For many people in this country, their daily commute is the worst part of their lives. The average time spent commuting is around a half hour, and if you live in parts of California or New York you can easily double that. And given the whining, apparently it isn’t a particularly pleasant drive.

Not me. I live 7.5 miles from town, which means that on a morning with heavy traffic, it takes me between eight and 10 minutes to get to work. And by heavy traffic I mean some mornings I meet one car, most mornings none. A far bigger hazard is the wildlife. Deer, pheasants, and geese abound, and just last week a beaver lumbered across the road in front of me. I told a friend about that encounter and how I’d luckily swerved to miss it. He wasn’t impressed. “Dude,” he said, “ next time hit the beaver. You can fix a pickup.” It turns out, he’s been struggling with that particular beaver cutting down trees in the yard and plugging culverts with willow branches.

County Highway 6 runs across Big Stone County for about 20 miles, from east to west. Other than one small town about in the middle, it is a straight, uninterrupted road. I drive it every day shortly after 5 a.m. Within the past month, I got a different pickup and a new phone, and the pickup and phone talk to each other. Musicwise, that means that any songs I have stored on the phone play on the truck radio - without any involvement from me.

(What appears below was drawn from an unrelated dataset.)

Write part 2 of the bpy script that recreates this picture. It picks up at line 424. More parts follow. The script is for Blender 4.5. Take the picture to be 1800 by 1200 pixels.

In case you’re wondering, I have no idea how that works.

One day last week I stopped at the stop sign halfway to town, pulled my briefcase from behind the seat, and put it in front of it. That was evidently close enough for the phone to recognize the radio, and vice versa, because the radio started playing a song off my phone. I pulled onto the tar, the faint gleam of a pink sunrise in my rearview mirror. I'd barely straightened out the steering wheel when Bruce Springsteen came over the radio singing "Pink Cadillac."

It’s a great song, but it can be a problem if you're on a road where you might find a traffic cop.

That's not usually an issue on County 6 at 5:00 a.m.

I blew past a pickup I recognized. The driver was headed toward his job, pumping liquid manure on hog farms. I’ve done that job more than a few times, and I was never in a particular hurry to get to work, either. I went past two farmhouses with no lights on inside, and one where there was. After a couple of miles I looked down and was startled to see how fast I was going. I pulled into Clinton just as Clarence started playing his sax. The combination of the lights of the town and remembering that Clarence is now dead slowed me to a reasonable speed.  Main Street was empty except for the cars of a few dedicated people working out at the fitness center. When I climbed out of the pickup, I heard the rumblings of equipment starting up at the fertilizer plant, but not much else.

I've never had a pink Cadillac, although I've often aspired to something like a '69 Jag XKE or a restored '57 Chevy. I live a placid and practical life in a very practical part of the country. I enjoy my early morning commutes through a quiet countryside. On the other hand, I do appreciate The Boss getting me into my cafe with just a touch of rebellion in my soul.  Every life needs balance, and for me an empty road, a pink dawn in my rearview mirror, and The Boss on the radio is just the balance I need.